Apparently Queen Victoria did not hear about these embarrassing scenes in Berlin; but she was annoyed when told by the wife of the Ambassador to the Austrian Emperor that the incognito nature of the Prince’s visit had not been observed in Vienna, that the Prince had spent a whole day being escorted round the town from one Habsburg household to another and that, as there were ‘twenty-seven Archdukes now at Vienna, it was hard work to get through the list’.

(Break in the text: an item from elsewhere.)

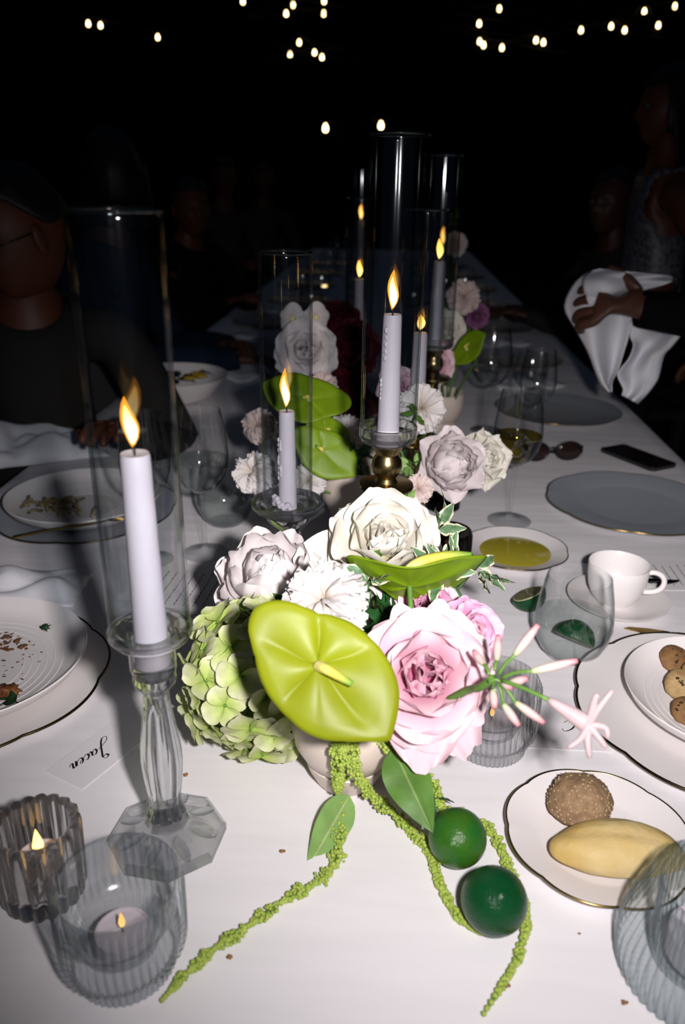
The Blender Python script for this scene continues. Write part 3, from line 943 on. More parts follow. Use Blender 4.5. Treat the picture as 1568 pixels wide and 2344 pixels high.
# ---------------------------------------------------------------- cutlery, phone, glasses, cards
def knife(label, pA, pB, m, z=.0005, rev=False):
    d = pB - pA
    L_ = d.length
    o = thing('table_knife', label, 'knife', (pA.x, pA.y, T + z), math.atan2(d.y, d.x))
    bl = MB().slab([(0, 0), (.006, .0045), (.03, .0085), (L_ * .48, .0085), (L_ * .50, .004), (L_ * .50, -.004), (L_ * .46, -.006), (.02, -.004)], 0, .0016)
    bl.build('blade', m, o, smooth=False)
    MB().tube(spline([(L_ * .49, 0, .003), (L_ * .6, 0, .0034), (L_ * .85, 0, .0042), (L_, 0, .0042)], 14), [.003] * 3 + [.0035 + .0001 * i for i in range(11)], 10).build('handle', m, o)
knife('gold table knife above the cookie charger', at_z(1428, 1440), at_z(1650, 1475), mGoldCut)
o = thing('fork', 'thin gold fork lying across the shadowed pasta plate', 'fork', (0, 0, 0))
fa, fb = at_z(32, 1230, .018), at_z(250, 1192, .034)
d = (fb - fa); d.normalize()
sd = d.cross(Vector((0, 0, 1))).normalized()
o.location = fa
MB().tube(spline([Vector((0, 0, 0)), d * .05 + Vector((0, 0, .002)), d * .12, d * .14 + Vector((0, 0, .002))], 16), [.0030 - .0001 * i for i in range(16)], 8).build('handle', mGoldCut, o)
for i in range(4):
    s_ = sd * (.004 * (i - 1.5))
    MB().tube([d * .138 + s_ * .4 + Vector((0, 0, .002)), d * .152 + s_, d * .185 + s_ + Vector((0, 0, .001))], .0010, 6).build('tine', mGoldCut, o)
knife('dark knife on the menu card beside the coffee cup', at_z(1556, 1330, .001), at_z(1462, 1338, .001), mSteelDk, .0015)
# phone
pc_ = [at_z(1360, 1046), at_z(1476, 1026), at_z(1560, 1052), at_z(1436, 1082)]
pcn = sum(pc_, Vector()) / 4
ax = ((pc_[3] - pc_[0]) + (pc_[2] - pc_[1])) / 2
phn = thing('mobile_phone', 'black mobile phone lying face up behind the empty charger', 'phone', (pcn.x, pcn.y, T + .0005), math.atan2(ax.y, ax.x))
def rrect(a, b, r, n=5):
    out = []
    for cx_, cy_, s in ((a - r, b - r, 0), (-a + r, b - r, 90), (-a + r, -b + r, 180), (a - r, -b + r, 270)):
        out += [(cx_ + r * math.cos(R(s + 90 * i / n)), cy_ + r * math.sin(R(s + 90 * i / n))) for i in range(n + 1)]
    return out
MB().slab(rrect(.073, .036, .010), 0, .0072).build('casing', mPhoneFrame, phn, smooth=False)
MB().slab(rrect(.0715, .0345, .009), .0072, .0078).build('screen', mPhone, phn, smooth=False)
MB().box((.060, 0, .0081), (.003, .012, .0004)).build('speaker_slot', mPhoneFrame, phn, smooth=False)
# sunglasses
psg = at_z(1262, 1056)
sg = thing('sunglasses', 'brown tinted sunglasses folded on the cloth behind the wine', 'sunglasses', (psg.x, psg.y, T + .0008), R(8))
for s in (-1, 1):
    ol = [(s * .034 + .027 * math.cos(a) * (1 + .05 * s * math.cos(a)), .020 + .0195 * math.sin(a) * (1.0 if math.sin(a) > 0 else .95)) for a in [2 * PI * i / 28 for i in range(28)]]
    MB().grid(lambda u, q: (s * .034 + .0265 * math.cos(2 * PI * u) * q, -.002 - .004 * (1 - q * q), .021 + .0190 * math.sin(2 * PI * u) * q), 28, 5, wrap=True).build('lens', mLens, sg, solid=.001)
    MB().tube([(x, -.002, y + .001) for x, y in ol + ol[:1]], .0019, 8, cap=False).build('lens_rim', mBlackPl, sg)
    MB().tube(spline([(s * .062, -.001, .027), (s * .064, .012, .026), (s * .030, .026, .016), (-s * .030, .030, .006), (-s * .052, .031, .0035)], 18), .0022, 8).build('temple', mBlackPl, sg)
MB().tube(spline([(-.009, -.002, .027), (0, -.003, .030), (.009, -.002, .027)], 8), .0018, 8).build('bridge', mBlackPl, sg)
# name cards
def ribbon(mb, pts, w0, z):
    P = spline([(x, y, 0) for x, y in pts], max(8, len(pts) * 6))
    n = len(P)
    L_, Rr = [], []
    for i, p in enumerate(P):
        d = (P[min(i + 1, n - 1)] - P[max(i - 1, 0)])
        d = d.normalized() if d.length > 0 else Vector((1, 0, 0))
        w_ = w0 * (.45 + .95 * max(0, -d.y) ** 1.5)      # the pen swells on down strokes
        s_ = Vector((-d.y, d.x, 0)) * w_ / 2
        L_.append(p + s_ + Vector((0, 0, z))); Rr.append(p - s_ + Vector((0, 0, z)))
    o = len(mb.v)
    mb.add(L_ + Rr, [[i, n + i, n + i + 1, i + 1] for i in range(n - 1)])
GLYPH = {   # script letters, unit = x-height, baseline 0
    'J': ([[(1.55, 2.35), (1.2, 2.75), (.7, 2.5), (1.0, 2.05), (1.5, 2.25), (1.25, 1.2), (.75, -.3), (.2, -1.1), (-.4, -1.0), (-.3, -.4), (.5, .1), (1.5, .45)]], 1.7),
    'a': ([[(.95, .85), (.5, 1.0), (.1, .5), (.25, .05), (.6, .2), (.95, .9), (.85, .3), (1.0, .02), (1.35, .4)]], 1.25),
    'c': ([[(.85, .8), (.6, 1.0), (.2, .6), (.2, .15), (.55, .0), (1.05, .4)]], .95),
    'e': ([[(.1, .4), (.55, .55), (.75, .9), (.5, 1.0), (.2, .6), (.25, .1), (.6, .0), (1.1, .4)]], 1.0),
    'n': ([[(.05, .4), (.3, .95), (.3, .5), (.15, 0)], [(.2, .3), (.55, .9), (.85, .95), (.8, .5), (.75, .1), (1.0, .02), (1.3, .4)]], 1.3),
    'C': ([[(1.9, 2.0), (1.4, 2.6), (.6, 2.1), (.25, 1.1), (.6, .15), (1.4, .1), (1.9, .6)]], 2.0)}
def card(name, label, corners, word, org, xdir, xh):
    A, B, D = corners                    # corner, along the long edge, along the short edge
    ex = (B - A); ey = (D - A)
    ex.z = ey.z = 0
    L_, W_ = ex.length, abs(ey.dot(Vector((-ex.y, ex.x, 0)).normalized()))
    an = math.atan2(ex.y, ex.x)
    c = thing(name, label, 'card', (A.x, A.y, T + .0004), an)
    sgn = 1 if ey.dot(Vector((-ex.y, ex.x, 0))) > 0 else -1
    y0, y1 = (0, W_) if sgn > 0 else (-W_, 0)
    MB().box((L_ / 2, (y0 + y1) / 2, .00025), (L_, W_, .0005)).build('paper', mPaper, c, smooth=False)
    mb = MB()
    cur = 0.0
    for ch in word:
        strokes, adv = GLYPH[ch]
        for s_ in strokes:
            ribbon(mb, [((cur + x + y * .35) * xh, y * xh) for x, y in s_], xh * .22, .0007)
        cur += adv
    Q = (org - A); Q.z = 0
    rot = Matrix.Rotation(-an, 3, 'Z')
    q = rot @ Q
    xd = rot @ Vector((xdir.x, xdir.y, 0)).normalized()
    Mr = Matrix((xd, Vector((-xd.y, xd.x, 0)), Vector((0, 0, 1)))).transposed()
    mb.v = [Mr @ v + Vector((q.x, q.y, 0)) for v in mb.v]
    mb.build('lettering', mInk, c)
card('place_card', 'white place card with cursive lettering beside the crystal candlestick', (at_z(105, 1766), at_z(255, 1655), at_z(190, 1807)), 'Jacen', at_z(243, 1700), at_z(168, 1748) - at_z(243, 1700), .0071)
card('place_card', 'white place card mostly hidden under the opened pink blossom', (at_z(1190, 1712), at_z(1400, 1722), at_z(1206, 1600)), 'C', at_z(1322, 1652), at_z(1222, 1646) - at_z(1322, 1652), .0072)
def menu(label, corners, lines, rowdir):
    A, B, D = corners
    ex, ey = B - A, D - A
    c = thing('menu_card', label, 'card', (A.x, A.y, T + .0004))
    n_ = Vector((0, 0, .0005))
    MB().add([Vector((0, 0, 0)), ex, ex + ey, ey, n_, ex + n_, ex + ey + n_, ey + n_], [[3, 2, 1, 0], [4, 5, 6, 7], [0, 1, 5, 4], [1, 2, 6, 5], [2, 3, 7, 6], [3, 0, 4, 7]]).build('paper', mPaper, c, smooth=False)
    mb = MB()
    rr = random.Random(5)
    for i in range(lines):
        b = ex * ((i + .8) / (lines + .6))
        u = .15
        while u < .82:
            l_ = rr.uniform(.02, .07)
            p0 = b + ey * u + n_ * 1.3; p1 = b + ey * min(u + l_, .85) + n_ * 1.3
            s_ = ex.normalized() * .0007
            mb.add([p0 - s_, p1 - s_, p1 + s_, p0 + s_], [[0, 1, 2, 3]])
            u += l_ + .015
    o = mb.build('print_lines', mInk, c)
    o['kind'] = 'stuff'
menu('white menu card with tiny print under the dark knife', (at_z(1480, 1352), at_z(1660, 1352), at_z(1440, 1285)), 9, None)
menu('white menu card with slanted print beside the green hydrangea', (at_z(300, 1400), at_z(470, 1410), at_z(385, 1290)), 7, None)
# crumbs
cr_ = M('bread crumb', (0.25, 0.12, 0.04), .8)
for i, (px, py, lab) in enumerate([(646, 1949, 'tiny brown crumb beside the hanging leaf'), (526, 2191, 'brown crumb below the long trailing catkin'), (1160, 2256, 'brown crumb beside the lowest catkin tip'),
                                   (1326, 2138, 'speck of crumb below the bread plate'), (1430, 2296, 'green brown crumb before the sea green votive'), (425, 1774, 'dark crumb beside the crystal stem')]):
    p = at_z(px, py, .001)
    o = blob('bread_crumb', cr_, None, (p.x, p.y, T + .0015), .0020 if i != 3 else .001, (1.2, .8, .6), i, .9, 2, 3)
    tag(o, lab, 'crumb')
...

Leaving Vienna for Trieste, the royal party embarked for Alexandria aboard the frigate H.M.S. Ariadne which had been specially fitted up as a yacht. And in Egypt the Prince gave further offence to his mother. In Cairo he was joined by friends whom she deemed wholly unsuitable companions for a voyage up the Nile or, indeed, anywhere else. First of all there was Colonel Valentine Baker’s brother, Sir Samuel Baker, who had recently discovered the lake which he named the Albert Nyanza. An intrepid explorer Sir Samuel might well be, but he was certainly not a suitable travelling companion. His principles were ‘not good’, and the Queen much regretted ‘that he should be associated for any length of time’ with her son and daughter-in-law. Then there was a party which had come out from England to witness the completion of the Suez Canal. This party included Richard Owen, the naturalist, to whom, as a friend of the Prince Consort, the Queen could, of course, have no objection; John Fowler, the engineer; and the outspoken and garrulous William Howard Russell. But it also included various relations, including two sons, of that most undesirable nobleman, the Duke of Sutherland, as well as the Duke himself. ‘If ever you become King,’ the Queen warned the Prince as soon as she learned who was to accompany him on the voyage, ‘you will find all these friends most inconvenient, and you will have to break with them all.’